Scene modeling code data
(begin)

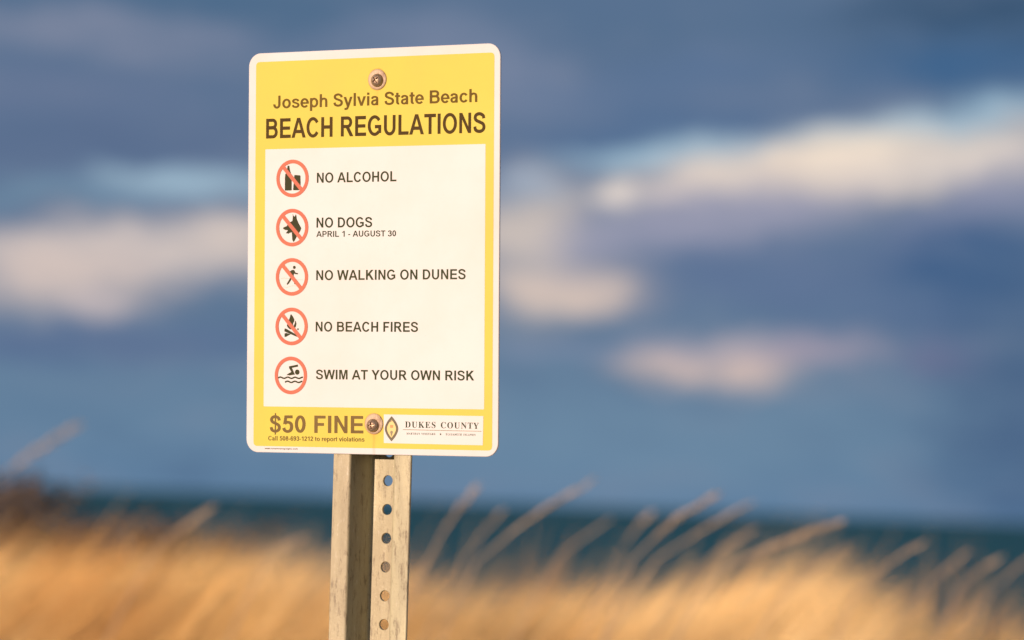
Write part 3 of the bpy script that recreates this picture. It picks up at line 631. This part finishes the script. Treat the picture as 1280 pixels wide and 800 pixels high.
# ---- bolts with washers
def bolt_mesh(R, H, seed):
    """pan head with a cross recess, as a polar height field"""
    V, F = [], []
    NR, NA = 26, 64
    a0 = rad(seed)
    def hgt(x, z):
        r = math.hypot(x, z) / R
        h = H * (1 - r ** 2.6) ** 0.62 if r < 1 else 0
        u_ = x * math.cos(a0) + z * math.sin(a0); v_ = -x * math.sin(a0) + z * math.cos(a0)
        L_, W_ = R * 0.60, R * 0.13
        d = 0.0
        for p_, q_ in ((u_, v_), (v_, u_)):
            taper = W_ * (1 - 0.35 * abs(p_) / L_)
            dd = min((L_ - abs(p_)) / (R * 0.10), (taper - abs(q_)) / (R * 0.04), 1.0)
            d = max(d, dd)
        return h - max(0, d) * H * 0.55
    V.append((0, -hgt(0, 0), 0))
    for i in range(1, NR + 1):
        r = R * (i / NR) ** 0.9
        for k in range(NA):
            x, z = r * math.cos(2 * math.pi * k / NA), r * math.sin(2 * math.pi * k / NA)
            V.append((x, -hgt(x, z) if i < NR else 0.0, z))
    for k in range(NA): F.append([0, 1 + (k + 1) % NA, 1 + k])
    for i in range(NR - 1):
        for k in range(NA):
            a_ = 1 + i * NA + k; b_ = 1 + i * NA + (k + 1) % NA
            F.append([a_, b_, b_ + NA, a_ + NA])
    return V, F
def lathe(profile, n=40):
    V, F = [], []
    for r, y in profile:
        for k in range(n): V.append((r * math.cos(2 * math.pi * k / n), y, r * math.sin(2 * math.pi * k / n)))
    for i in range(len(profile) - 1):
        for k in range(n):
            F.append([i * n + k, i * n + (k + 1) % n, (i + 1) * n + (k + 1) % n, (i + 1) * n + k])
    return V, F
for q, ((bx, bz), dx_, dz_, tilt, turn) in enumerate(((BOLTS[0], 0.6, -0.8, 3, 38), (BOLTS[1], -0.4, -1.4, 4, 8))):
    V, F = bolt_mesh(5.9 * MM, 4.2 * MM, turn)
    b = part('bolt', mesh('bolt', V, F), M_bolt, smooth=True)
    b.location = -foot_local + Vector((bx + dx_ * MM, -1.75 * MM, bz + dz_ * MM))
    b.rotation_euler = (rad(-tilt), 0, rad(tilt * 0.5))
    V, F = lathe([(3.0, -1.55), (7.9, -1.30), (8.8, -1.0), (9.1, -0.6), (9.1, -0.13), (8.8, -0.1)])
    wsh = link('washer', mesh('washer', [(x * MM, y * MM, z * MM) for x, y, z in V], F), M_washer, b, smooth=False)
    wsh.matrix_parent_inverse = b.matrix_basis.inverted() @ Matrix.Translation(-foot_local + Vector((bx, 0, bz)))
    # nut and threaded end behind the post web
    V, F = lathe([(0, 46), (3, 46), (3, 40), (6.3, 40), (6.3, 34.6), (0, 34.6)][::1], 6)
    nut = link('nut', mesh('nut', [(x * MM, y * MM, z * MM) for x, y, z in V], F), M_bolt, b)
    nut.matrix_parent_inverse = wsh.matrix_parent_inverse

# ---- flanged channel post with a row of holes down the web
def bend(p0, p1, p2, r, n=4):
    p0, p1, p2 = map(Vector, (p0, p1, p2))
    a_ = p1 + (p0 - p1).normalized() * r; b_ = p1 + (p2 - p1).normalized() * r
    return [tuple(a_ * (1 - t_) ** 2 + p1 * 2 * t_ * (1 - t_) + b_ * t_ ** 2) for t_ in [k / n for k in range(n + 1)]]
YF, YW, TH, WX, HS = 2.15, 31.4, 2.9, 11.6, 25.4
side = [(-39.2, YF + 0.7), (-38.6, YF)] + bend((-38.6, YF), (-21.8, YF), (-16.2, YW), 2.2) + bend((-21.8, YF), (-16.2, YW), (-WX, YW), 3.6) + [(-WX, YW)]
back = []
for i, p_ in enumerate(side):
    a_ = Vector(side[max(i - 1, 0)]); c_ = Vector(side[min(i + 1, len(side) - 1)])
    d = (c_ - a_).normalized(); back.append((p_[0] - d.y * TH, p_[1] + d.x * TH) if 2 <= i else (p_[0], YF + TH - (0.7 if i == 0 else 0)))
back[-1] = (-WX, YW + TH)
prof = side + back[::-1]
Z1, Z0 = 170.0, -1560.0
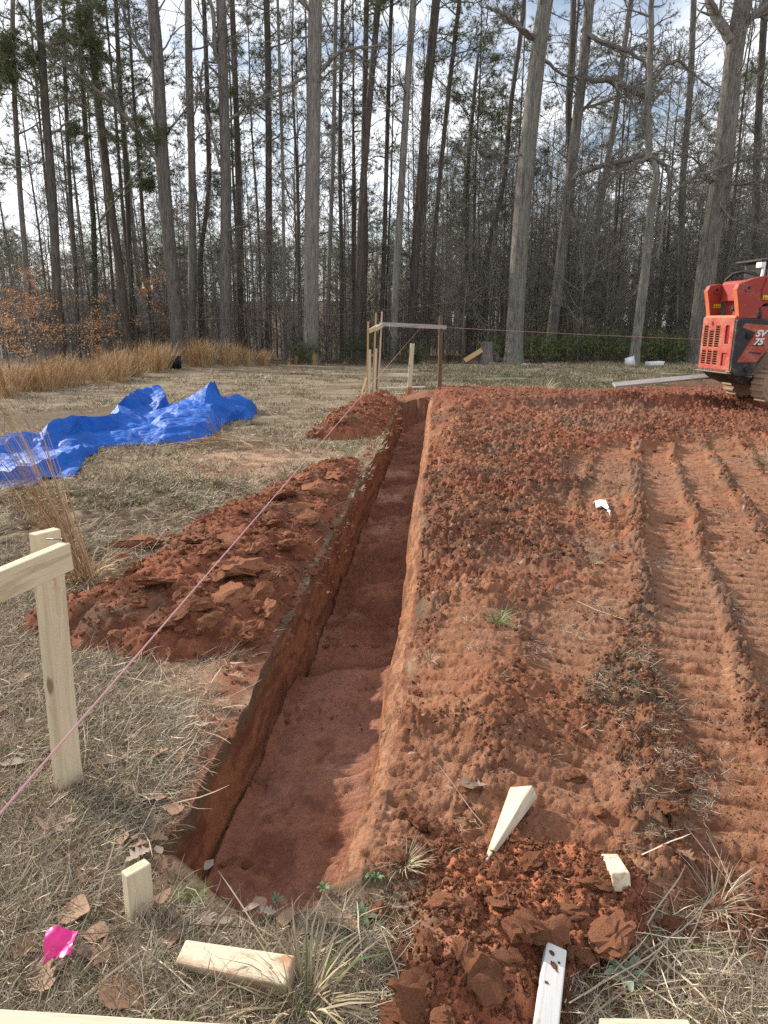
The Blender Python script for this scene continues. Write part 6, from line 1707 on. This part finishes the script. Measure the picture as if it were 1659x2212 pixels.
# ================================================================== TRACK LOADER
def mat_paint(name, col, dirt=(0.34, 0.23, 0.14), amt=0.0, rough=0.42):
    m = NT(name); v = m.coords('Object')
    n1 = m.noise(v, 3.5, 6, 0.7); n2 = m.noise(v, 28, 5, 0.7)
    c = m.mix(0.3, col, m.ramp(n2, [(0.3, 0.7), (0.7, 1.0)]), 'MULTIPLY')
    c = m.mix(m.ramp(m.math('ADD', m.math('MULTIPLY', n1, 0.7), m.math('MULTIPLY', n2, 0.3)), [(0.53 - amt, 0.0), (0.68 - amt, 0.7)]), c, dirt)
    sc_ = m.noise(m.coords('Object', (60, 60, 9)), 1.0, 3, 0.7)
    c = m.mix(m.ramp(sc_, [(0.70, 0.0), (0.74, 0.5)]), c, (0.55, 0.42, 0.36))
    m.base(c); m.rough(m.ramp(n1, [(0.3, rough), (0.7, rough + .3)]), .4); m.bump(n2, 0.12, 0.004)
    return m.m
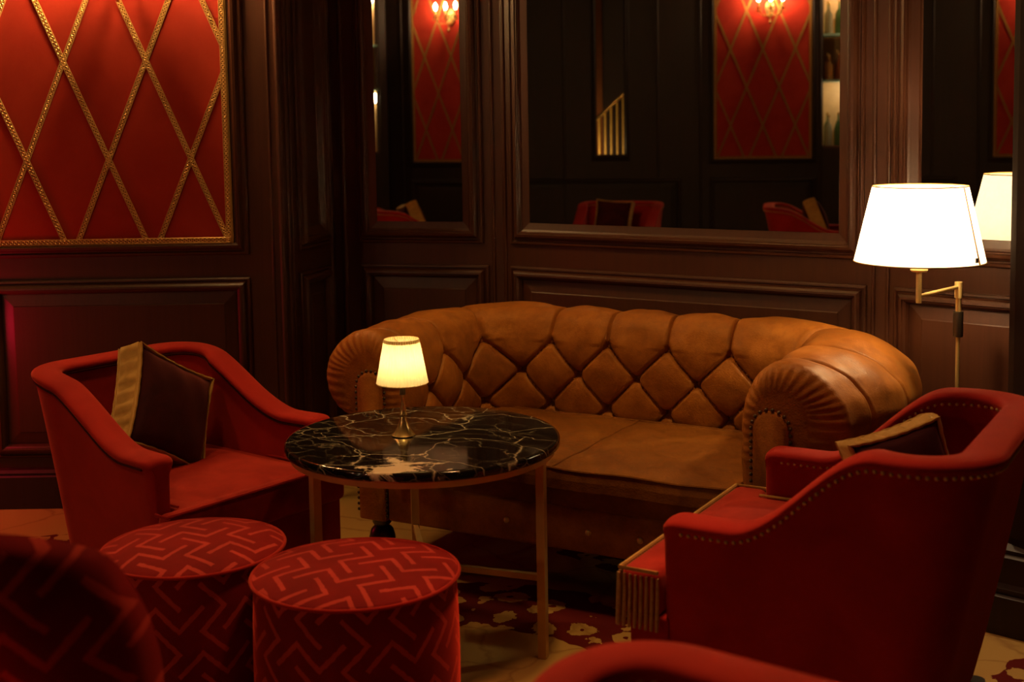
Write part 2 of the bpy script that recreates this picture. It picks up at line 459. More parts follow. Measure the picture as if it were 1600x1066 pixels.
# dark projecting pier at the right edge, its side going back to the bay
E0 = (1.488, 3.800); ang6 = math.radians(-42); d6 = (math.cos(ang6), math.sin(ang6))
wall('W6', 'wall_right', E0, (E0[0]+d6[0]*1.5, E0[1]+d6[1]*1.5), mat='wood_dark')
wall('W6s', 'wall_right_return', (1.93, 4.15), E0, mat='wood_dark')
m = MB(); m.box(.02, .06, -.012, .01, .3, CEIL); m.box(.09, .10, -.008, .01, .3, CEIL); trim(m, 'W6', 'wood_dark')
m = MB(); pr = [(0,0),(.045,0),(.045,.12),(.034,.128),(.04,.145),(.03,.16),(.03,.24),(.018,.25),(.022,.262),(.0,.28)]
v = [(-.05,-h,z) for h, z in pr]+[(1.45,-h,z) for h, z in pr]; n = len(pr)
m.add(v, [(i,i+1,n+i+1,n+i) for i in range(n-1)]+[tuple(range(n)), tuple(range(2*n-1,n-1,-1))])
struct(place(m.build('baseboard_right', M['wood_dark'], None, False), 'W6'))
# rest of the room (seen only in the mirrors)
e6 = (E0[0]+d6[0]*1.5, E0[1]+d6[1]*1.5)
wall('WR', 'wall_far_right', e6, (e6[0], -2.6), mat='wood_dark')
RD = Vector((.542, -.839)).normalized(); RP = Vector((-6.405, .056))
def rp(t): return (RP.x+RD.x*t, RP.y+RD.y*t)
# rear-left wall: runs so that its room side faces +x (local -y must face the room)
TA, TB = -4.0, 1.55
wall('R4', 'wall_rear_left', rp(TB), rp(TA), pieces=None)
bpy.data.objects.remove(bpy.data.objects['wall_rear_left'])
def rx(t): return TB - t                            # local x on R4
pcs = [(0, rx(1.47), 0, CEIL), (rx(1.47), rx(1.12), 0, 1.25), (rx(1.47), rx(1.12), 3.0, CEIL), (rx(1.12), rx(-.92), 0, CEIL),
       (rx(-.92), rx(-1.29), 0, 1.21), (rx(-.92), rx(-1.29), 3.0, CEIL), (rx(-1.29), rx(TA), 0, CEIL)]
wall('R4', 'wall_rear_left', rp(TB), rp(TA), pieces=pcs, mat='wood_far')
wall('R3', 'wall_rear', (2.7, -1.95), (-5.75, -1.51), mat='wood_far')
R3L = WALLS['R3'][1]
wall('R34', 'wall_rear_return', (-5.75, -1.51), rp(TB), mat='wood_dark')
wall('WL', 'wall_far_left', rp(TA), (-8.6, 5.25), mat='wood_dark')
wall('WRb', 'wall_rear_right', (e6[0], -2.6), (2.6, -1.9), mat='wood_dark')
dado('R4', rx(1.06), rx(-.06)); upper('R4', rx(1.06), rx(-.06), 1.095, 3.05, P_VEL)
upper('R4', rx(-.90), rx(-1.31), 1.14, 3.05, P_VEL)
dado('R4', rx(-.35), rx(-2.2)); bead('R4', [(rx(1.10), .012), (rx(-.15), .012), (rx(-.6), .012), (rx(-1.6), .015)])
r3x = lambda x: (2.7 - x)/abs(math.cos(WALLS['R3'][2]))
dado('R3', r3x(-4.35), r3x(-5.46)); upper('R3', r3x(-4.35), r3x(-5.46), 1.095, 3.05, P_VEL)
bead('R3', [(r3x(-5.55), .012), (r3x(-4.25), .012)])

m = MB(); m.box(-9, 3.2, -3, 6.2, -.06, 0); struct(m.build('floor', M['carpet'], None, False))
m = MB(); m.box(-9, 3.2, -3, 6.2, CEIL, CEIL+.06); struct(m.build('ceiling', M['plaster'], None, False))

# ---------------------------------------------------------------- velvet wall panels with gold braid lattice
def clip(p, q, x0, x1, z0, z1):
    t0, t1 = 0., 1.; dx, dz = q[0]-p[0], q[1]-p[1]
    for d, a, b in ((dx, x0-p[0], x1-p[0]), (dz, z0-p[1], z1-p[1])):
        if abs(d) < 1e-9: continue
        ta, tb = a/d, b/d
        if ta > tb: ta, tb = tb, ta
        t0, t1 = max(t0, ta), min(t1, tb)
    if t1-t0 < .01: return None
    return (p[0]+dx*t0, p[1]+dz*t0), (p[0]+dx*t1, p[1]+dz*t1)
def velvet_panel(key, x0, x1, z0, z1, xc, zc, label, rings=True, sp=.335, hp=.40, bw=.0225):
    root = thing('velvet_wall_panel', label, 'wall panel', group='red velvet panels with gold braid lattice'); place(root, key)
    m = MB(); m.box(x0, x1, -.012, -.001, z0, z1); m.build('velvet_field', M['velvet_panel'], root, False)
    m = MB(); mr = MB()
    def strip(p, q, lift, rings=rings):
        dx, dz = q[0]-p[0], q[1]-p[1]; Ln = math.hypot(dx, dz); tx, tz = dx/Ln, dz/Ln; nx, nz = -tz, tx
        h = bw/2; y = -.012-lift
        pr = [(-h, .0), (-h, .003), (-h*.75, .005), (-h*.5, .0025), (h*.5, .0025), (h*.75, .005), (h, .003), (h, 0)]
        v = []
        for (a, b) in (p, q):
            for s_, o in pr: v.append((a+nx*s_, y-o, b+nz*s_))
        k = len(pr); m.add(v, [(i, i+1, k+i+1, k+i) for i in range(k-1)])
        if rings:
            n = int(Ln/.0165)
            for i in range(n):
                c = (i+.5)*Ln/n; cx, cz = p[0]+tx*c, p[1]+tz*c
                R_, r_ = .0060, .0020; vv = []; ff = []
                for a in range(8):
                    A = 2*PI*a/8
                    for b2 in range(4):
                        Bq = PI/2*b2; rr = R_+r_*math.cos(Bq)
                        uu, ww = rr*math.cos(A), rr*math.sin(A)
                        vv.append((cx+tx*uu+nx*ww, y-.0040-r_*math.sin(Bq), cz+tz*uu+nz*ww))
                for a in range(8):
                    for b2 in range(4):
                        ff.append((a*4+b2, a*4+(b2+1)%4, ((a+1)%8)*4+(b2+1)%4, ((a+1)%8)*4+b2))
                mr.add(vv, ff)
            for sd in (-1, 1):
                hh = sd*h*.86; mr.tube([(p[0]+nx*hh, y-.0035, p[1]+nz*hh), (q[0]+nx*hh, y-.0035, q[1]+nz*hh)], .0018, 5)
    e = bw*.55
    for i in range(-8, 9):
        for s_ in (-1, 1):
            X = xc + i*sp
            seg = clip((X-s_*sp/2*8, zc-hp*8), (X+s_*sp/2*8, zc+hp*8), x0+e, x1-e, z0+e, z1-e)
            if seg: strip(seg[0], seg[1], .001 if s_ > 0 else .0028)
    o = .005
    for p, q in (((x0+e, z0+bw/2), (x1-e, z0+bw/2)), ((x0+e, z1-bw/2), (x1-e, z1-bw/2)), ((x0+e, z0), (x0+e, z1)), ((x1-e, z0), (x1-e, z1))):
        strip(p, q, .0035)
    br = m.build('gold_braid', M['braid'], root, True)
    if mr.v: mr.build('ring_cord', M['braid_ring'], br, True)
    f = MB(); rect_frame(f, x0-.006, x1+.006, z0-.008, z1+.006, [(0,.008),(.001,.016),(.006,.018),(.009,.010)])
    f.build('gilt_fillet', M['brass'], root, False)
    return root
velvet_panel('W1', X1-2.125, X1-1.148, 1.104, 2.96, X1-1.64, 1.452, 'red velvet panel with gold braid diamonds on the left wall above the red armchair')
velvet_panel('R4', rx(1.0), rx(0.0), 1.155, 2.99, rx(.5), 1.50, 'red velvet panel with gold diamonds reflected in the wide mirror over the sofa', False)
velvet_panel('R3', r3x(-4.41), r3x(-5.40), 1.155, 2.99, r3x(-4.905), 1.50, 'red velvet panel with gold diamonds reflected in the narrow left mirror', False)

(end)

OBJECTIVE: Extract the lines of the preceding material that run from the line with "(-5.75, -1.51), mat='wood_far')" through the line with "(-8.6, 5.25), mat='wood_dark')", inclusive, reproducing them exactly and adding nothing.

COMPLETE RESPONSE:
wall('R3', 'wall_rear', (2.7, -1.95), (-5.75, -1.51), mat='wood_far')
R3L = WALLS['R3'][1]
wall('R34', 'wall_rear_return', (-5.75, -1.51), rp(TB), mat='wood_dark')
wall('WL', 'wall_far_left', rp(TA), (-8.6, 5.25), mat='wood_dark')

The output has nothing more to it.